Wednesday 15 May 2013

From "Those obstreperous lassies"

A history of the Irish Women Workers' Union by Mary Jones

P 57 "By 1922 new areas offered great potential for recruitment and the Union welcomed box-makers, clerks, knitters and cleaners (footnote : IWWU executive minutes 8 December 1921)

p344-346
"Towards the end of 1982, RTÉ radio and the Gay Byrne radio programme had played host to a chorus of traditional handknitters. all had described massive exploitation of their labour by middlemen, capitalising on their skill, and on their isolation from other workers owing to the nature of their home-based employment. in October 1982, in a quite unprecedented response, handknitters and machine knitters from all over Ireland flocked to the Gresham Hotel for a seminar organised by the producer of the programme, John Cadden, to seek some solutions to the problem of supply, markets, and the organisation of a potentially vast, but widespread workforce. Amongst contributions from NIHE's Business Faculty in Dublin, the Irish Productivity Centre, and the Irish Cooperative Society, Padraigín Ní Mhurchú represented the trade union movement and concerned herself with the basics. She saluted the skills of the women, but warned that such recognition and the securing of rights would not be automatic: 'No one will give you recognition merely on the grounds of the justice of your cause'. She pointed out that the reticent of the women in regard to taking organisational responsibility was largely related to their isolation. All had voiced their individual concern over tax liabilities, working hours, differing rates of pay: but the negotiation of separate arrangements for them, as for other contract workers, was advantageous only in the short-term. In the long-term, as the women testified, such arrangements led to the undercutting of prices, loss of quality control and exploitation of their skills. She concluded by calling for one rate for the job, a co-operative spirit in any further organisation, stressing the logic for such workers of combining with the trade union movement. (Footnote: see Mary Jones, 'Homeworking Research Project', Dublin: AnCO 1982, 88)
Ms Ní Mhurchú's own enthusiasms were prompted by the potential for organisation represented by 3,000 Irish women workers - women outside the traditional workplace - but nevertheless receptive to the call to combine. In responding some time later, one handknitter acknowledged the relevance of the trade union movement to workers such as herself.

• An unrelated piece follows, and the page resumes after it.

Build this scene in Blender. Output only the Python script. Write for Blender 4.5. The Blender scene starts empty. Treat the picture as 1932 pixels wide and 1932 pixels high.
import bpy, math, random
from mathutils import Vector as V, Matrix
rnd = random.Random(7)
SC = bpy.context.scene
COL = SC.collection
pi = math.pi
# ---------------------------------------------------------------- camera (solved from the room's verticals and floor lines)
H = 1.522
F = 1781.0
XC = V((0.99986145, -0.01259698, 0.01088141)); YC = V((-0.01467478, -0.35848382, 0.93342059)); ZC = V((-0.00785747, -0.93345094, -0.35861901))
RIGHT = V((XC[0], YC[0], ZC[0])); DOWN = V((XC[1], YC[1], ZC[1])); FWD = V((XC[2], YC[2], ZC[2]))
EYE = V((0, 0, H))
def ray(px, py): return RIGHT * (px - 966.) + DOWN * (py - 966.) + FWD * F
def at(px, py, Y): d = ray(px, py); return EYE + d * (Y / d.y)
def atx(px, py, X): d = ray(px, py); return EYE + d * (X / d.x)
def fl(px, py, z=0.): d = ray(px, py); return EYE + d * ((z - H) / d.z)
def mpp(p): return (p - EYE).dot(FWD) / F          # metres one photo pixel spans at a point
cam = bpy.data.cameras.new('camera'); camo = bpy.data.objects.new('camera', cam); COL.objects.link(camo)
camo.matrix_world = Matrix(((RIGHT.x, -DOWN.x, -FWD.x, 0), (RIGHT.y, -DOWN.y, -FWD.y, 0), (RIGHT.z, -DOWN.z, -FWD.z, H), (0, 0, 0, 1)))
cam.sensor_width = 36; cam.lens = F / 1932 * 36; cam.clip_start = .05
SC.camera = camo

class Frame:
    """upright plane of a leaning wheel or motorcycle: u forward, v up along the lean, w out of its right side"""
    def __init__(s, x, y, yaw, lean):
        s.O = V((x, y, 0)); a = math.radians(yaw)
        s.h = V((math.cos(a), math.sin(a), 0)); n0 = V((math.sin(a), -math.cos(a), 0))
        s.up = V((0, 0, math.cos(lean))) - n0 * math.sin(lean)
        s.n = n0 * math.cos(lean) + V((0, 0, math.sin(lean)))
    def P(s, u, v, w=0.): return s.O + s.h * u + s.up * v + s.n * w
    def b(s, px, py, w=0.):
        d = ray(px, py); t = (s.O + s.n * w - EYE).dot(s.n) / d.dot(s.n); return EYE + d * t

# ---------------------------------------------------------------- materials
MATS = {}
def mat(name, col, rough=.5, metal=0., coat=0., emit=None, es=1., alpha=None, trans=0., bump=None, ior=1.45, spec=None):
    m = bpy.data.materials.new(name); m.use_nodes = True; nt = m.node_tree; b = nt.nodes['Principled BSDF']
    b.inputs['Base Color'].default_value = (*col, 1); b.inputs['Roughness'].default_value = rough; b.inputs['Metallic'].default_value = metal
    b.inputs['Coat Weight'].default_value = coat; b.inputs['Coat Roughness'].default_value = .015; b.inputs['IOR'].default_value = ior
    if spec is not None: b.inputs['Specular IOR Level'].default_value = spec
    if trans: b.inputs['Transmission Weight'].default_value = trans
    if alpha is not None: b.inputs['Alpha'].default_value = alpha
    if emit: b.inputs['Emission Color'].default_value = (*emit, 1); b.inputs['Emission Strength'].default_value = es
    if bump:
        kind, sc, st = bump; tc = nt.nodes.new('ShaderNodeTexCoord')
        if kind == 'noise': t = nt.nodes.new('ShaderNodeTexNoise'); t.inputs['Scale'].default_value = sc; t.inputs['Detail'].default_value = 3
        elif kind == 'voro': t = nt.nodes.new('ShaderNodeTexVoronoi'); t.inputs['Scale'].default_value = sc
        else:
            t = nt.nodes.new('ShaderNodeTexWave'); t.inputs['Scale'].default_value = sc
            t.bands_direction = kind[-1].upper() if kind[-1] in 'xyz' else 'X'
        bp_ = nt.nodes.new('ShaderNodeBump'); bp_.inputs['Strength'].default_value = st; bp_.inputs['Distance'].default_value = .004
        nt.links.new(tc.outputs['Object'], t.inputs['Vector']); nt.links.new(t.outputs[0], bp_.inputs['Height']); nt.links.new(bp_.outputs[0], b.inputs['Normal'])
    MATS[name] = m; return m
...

'I feel that it is through your organisation that our hope lies. I approached the idea of unions with the same scepticism as the other people present, but your generosity and the openness of your contribution and that of your colleagues to our problem has given me restored faith in our community and I feel we can really make this project work. (footnote : Letter, member of the Traditional Handknitters Association to Padraigín Ní Mhurchú, November 1982.)
The IWWU offered information and accommodation; members of the Traditional Handknitters Association used Fleet Street as a meeting place for the period of their existence as an association. Predictably, difficulties arose, but although the prospect of placing further resources in this direction was not promising at this time, the potential for the development of less orthodox organisation projects remained. It marked one of the few areas of optimism when the persistence of the shorter working week at De La Rue increasimgly threatened large-scale redundancies among IWWU members."

and thats it, it paints a slightly different picture of the decline of the piece-workers, and a far less rosy picture than you often get! No wonder women left it and would have probably discouraged children from doing it as work, this also puts a slightly different light on the decline noticed in knitting in the later 80s.